━━ Dataset rows

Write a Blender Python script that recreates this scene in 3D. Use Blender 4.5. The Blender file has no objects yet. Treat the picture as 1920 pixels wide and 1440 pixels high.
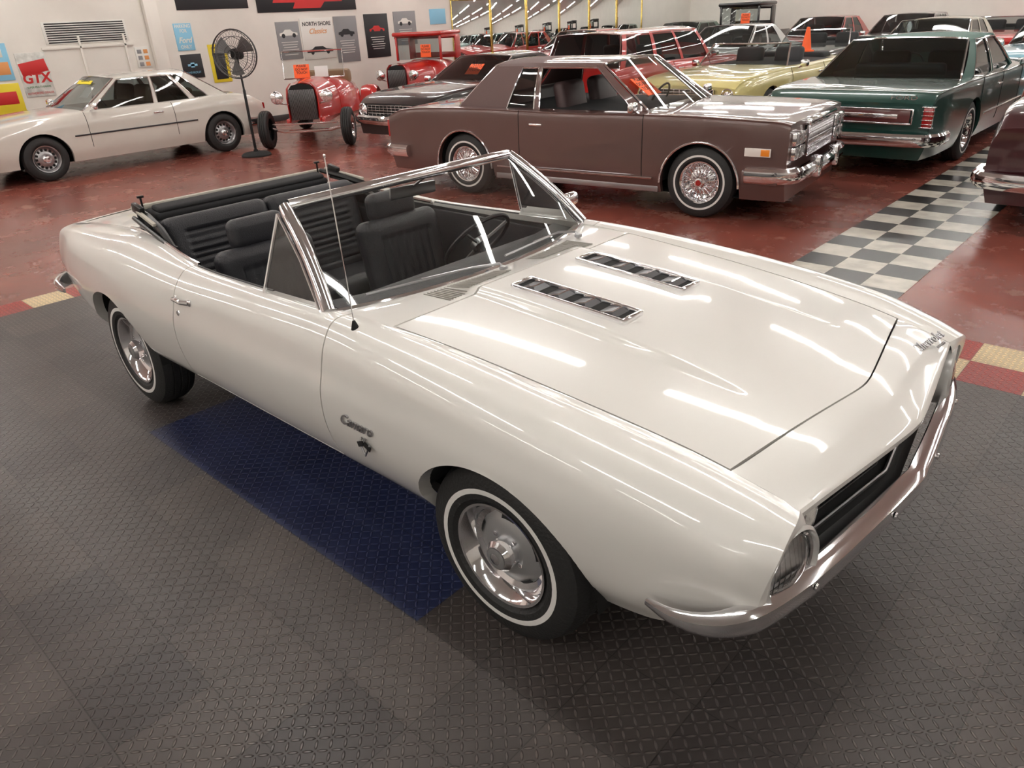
import bpy, bmesh, math, random
import numpy as np
from mathutils import Vector, Matrix
random.seed(3); pi=math.pi
D=bpy.data; coll=bpy.context.scene.collection
# ---------------------------------------------------------------- materials
def M(name,col,rough=.5,metal=0,coat=0,spec=.5,es=0,noise=None,bump=None,dirt=None):
    m=D.materials.new(name); m.use_nodes=True; nt=m.node_tree; b=nt.nodes['Principled BSDF']; I=b.inputs
    I['Base Color'].default_value=(*col,1); I['Roughness'].default_value=rough; I['Metallic'].default_value=metal
    I['Coat Weight'].default_value=coat; I['Coat Roughness'].default_value=.045; I['Specular IOR Level'].default_value=spec
    if es: I['Emission Color'].default_value=(*col,1); I['Emission Strength'].default_value=es
    tc=nt.nodes.new('ShaderNodeTexCoord')
    if noise:
        n=nt.nodes.new('ShaderNodeTexNoise'); n.inputs['Scale'].default_value=noise[0]; n.inputs['Detail'].default_value=5
        nt.links.new(tc.outputs['Object'],n.inputs['Vector'])
        r=nt.nodes.new('ShaderNodeValToRGB'); k=noise[1]; c2=noise[2] if len(noise)>2 else [c*(1-k) for c in col]
        r.color_ramp.elements[0].position=.35; r.color_ramp.elements[1].position=.65
        r.color_ramp.elements[0].color=(*c2,1); r.color_ramp.elements[1].color=(*col,1)
        nt.links.new(n.outputs['Fac'],r.inputs['Fac']); nt.links.new(r.outputs['Color'],I['Base Color'])
    if bump:
        n=nt.nodes.new('ShaderNodeTexNoise'); n.inputs['Scale'].default_value=bump[0]
        nt.links.new(tc.outputs['Object'],n.inputs['Vector'])
        q=nt.nodes.new('ShaderNodeBump'); q.inputs['Strength'].default_value=bump[1]; q.inputs['Distance'].default_value=.01
        nt.links.new(n.outputs['Fac'],q.inputs['Height']); nt.links.new(q.outputs['Normal'],I['Normal'])
    return m
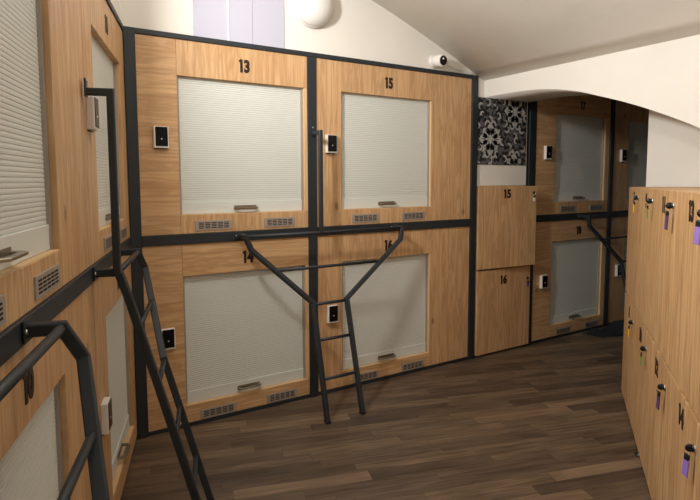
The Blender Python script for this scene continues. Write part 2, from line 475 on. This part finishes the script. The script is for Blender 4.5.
pod(9, O, LEFT, -2.60, -1.106, -2.40, -1.555, True, 'large upper sleeping pod nearest the camera on the left, wide oak panel beside shutter', None, OAKV, OAKV, OAKV, True, vents=((-2.27, -2.04), (-1.825, -1.59)))
pod(10, O, LEFT, -2.60, -1.106, -2.40, -1.565, False, 'lower sleeping pod numbered 10, in the bottom left corner of the photo', None, OAKV, OAKV, OAKV, True, numx=-1.91)
pod(17, O, 0, 3.507, 4.634, 3.785, 4.560, True, 'upper sleeping pod numbered 17 in the dim room through the arch', 3.655, OAKH, OAKH, OAKV)
pod(18, O, 0, 3.507, 4.634, 3.772, 4.565, False, 'lower sleeping pod numbered 18 in the dim room through the arch', 3.645, OAKH, OAKH, OAKV)
pod(19, O, 0, 4.702, 5.90, 4.975, 5.80, True, 'upper sleeping pod half hidden behind the white wall, right of pod 17', 4.855, OAKV, OAKV, OAKV)
pod(20, O, 0, 4.702, 5.90, 4.975, 5.80, False, 'lower sleeping pod half hidden behind the lockers, right of pod 18', 4.850, OAKV, OAKV, OAKV)

# ------------------------------------------------------------------ steel frames around the pods
def part(name, root, *boxes):
    b = MB()
    for bx in boxes: b.box(*bx, METAL, .003)
    return b.build(name, root)
fr = thing('steel_frame', 'dark grey steel frame around sleeping pods 13 to 16 on the back wall', 'frame')
part('post', fr, (0, .062, -.012, .06, 0, 2.4)); part('post', fr, (1.163, 1.228, -.010, .06, 0, 2.37)); part('post', fr, (2.691, 2.757, -.012, .06, 0, 2.4))
part('top_rail', fr, (.062, 2.691, -.010, .06, 2.370, 2.4))
part('middle_rail', fr, (.063, 1.162, -.011, .06, 1.151, 1.213), (1.229, 2.690, -.011, .06, 1.151, 1.213))
part('bottom_rail', fr, (.063, 1.162, -.004, .06, 0, .025), (1.229, 2.690, -.004, .06, 0, .025))
fr = thing('steel_frame', 'dark steel rails of the left wall pods, ending at the corner', 'frame', O, LEFT)
part('top_rail', fr, (-2.6, -.016, -.008, .05, 2.370, 2.4)); part('middle_rail', fr, (-2.6, -.020, -.010, .06, 1.151, 1.213)); part('bottom_rail', fr, (-2.6, -.02, .006, .06, 0, .025))
fr = thing('steel_frame', 'dark steel frame around the pods in the dim room beyond the arch', 'frame')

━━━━

- The task: Using the records above, output their complete text exactly, minus any images.

- Output below:
Write a Blender Python script that recreates this scene in 3D. Use Blender 4.5. The Blender file has no objects yet. Treat the picture as 1920 pixels wide and 1440 pixels high.
import bpy, bmesh, math, random
import numpy as np
from mathutils import Vector, Matrix
random.seed(3); pi=math.pi
D=bpy.data; coll=bpy.context.scene.collection
# ---------------------------------------------------------------- materials
def M(name,col,rough=.5,metal=0,coat=0,spec=.5,es=0,noise=None,bump=None,dirt=None):
    m=D.materials.new(name); m.use_nodes=True; nt=m.node_tree; b=nt.nodes['Principled BSDF']; I=b.inputs
    I['Base Color'].default_value=(*col,1); I['Roughness'].default_value=rough; I['Metallic'].default_value=metal
    I['Coat Weight'].default_value=coat; I['Coat Roughness'].default_value=.045; I['Specular IOR Level'].default_value=spec
    if es: I['Emission Color'].default_value=(*col,1); I['Emission Strength'].default_value=es
    tc=nt.nodes.new('ShaderNodeTexCoord')
    if noise:
        n=nt.nodes.new('ShaderNodeTexNoise'); n.inputs['Scale'].default_value=noise[0]; n.inputs['Detail'].default_value=5
        nt.links.new(tc.outputs['Object'],n.inputs['Vector'])
        r=nt.nodes.new('ShaderNodeValToRGB'); k=noise[1]; c2=noise[2] if len(noise)>2 else [c*(1-k) for c in col]
        r.color_ramp.elements[0].position=.35; r.color_ramp.elements[1].position=.65
        r.color_ramp.elements[0].color=(*c2,1); r.color_ramp.elements[1].color=(*col,1)
        nt.links.new(n.outputs['Fac'],r.inputs['Fac']); nt.links.new(r.outputs['Color'],I['Base Color'])
    if bump:
        n=nt.nodes.new('ShaderNodeTexNoise'); n.inputs['Scale'].default_value=bump[0]
        nt.links.new(tc.outputs['Object'],n.inputs['Vector'])
        q=nt.nodes.new('ShaderNodeBump'); q.inputs['Strength'].default_value=bump[1]; q.inputs['Distance'].default_value=.01
        nt.links.new(n.outputs['Fac'],q.inputs['Height']); nt.links.new(q.outputs['Normal'],I['Normal'])
    return m
The Blender Python script for this scene continues. Write part 2, from line 475 on. This part finishes the script. The script is for Blender 4.5.
pod(9, O, LEFT, -2.60, -1.106, -2.40, -1.555, True, 'large upper sleeping pod nearest the camera on the left, wide oak panel beside shutter', None, OAKV, OAKV, OAKV, True, vents=((-2.27, -2.04), (-1.825, -1.59)))
pod(10, O, LEFT, -2.60, -1.106, -2.40, -1.565, False, 'lower sleeping pod numbered 10, in the bottom left corner of the photo', None, OAKV, OAKV, OAKV, True, numx=-1.91)
pod(17, O, 0, 3.507, 4.634, 3.785, 4.560, True, 'upper sleeping pod numbered 17 in the dim room through the arch', 3.655, OAKH, OAKH, OAKV)
pod(18, O, 0, 3.507, 4.634, 3.772, 4.565, False, 'lower sleeping pod numbered 18 in the dim room through the arch', 3.645, OAKH, OAKH, OAKV)
pod(19, O, 0, 4.702, 5.90, 4.975, 5.80, True, 'upper sleeping pod half hidden behind the white wall, right of pod 17', 4.855, OAKV, OAKV, OAKV)
pod(20, O, 0, 4.702, 5.90, 4.975, 5.80, False, 'lower sleeping pod half hidden behind the lockers, right of pod 18', 4.850, OAKV, OAKV, OAKV)

# ------------------------------------------------------------------ steel frames around the pods
def part(name, root, *boxes):
    b = MB()
    for bx in boxes: b.box(*bx, METAL, .003)
    return b.build(name, root)
fr = thing('steel_frame', 'dark grey steel frame around sleeping pods 13 to 16 on the back wall', 'frame')
part('post', fr, (0, .062, -.012, .06, 0, 2.4)); part('post', fr, (1.163, 1.228, -.010, .06, 0, 2.37)); part('post', fr, (2.691, 2.757, -.012, .06, 0, 2.4))
part('top_rail', fr, (.062, 2.691, -.010, .06, 2.370, 2.4))
part('middle_rail', fr, (.063, 1.162, -.011, .06, 1.151, 1.213), (1.229, 2.690, -.011, .06, 1.151, 1.213))
part('bottom_rail', fr, (.063, 1.162, -.004, .06, 0, .025), (1.229, 2.690, -.004, .06, 0, .025))
fr = thing('steel_frame', 'dark steel rails of the left wall pods, ending at the corner', 'frame', O, LEFT)
part('top_rail', fr, (-2.6, -.016, -.008, .05, 2.370, 2.4)); part('middle_rail', fr, (-2.6, -.020, -.010, .06, 1.151, 1.213)); part('bottom_rail', fr, (-2.6, -.02, .006, .06, 0, .025))
fr = thing('steel_frame', 'dark steel frame around the pods in the dim room beyond the arch', 'frame')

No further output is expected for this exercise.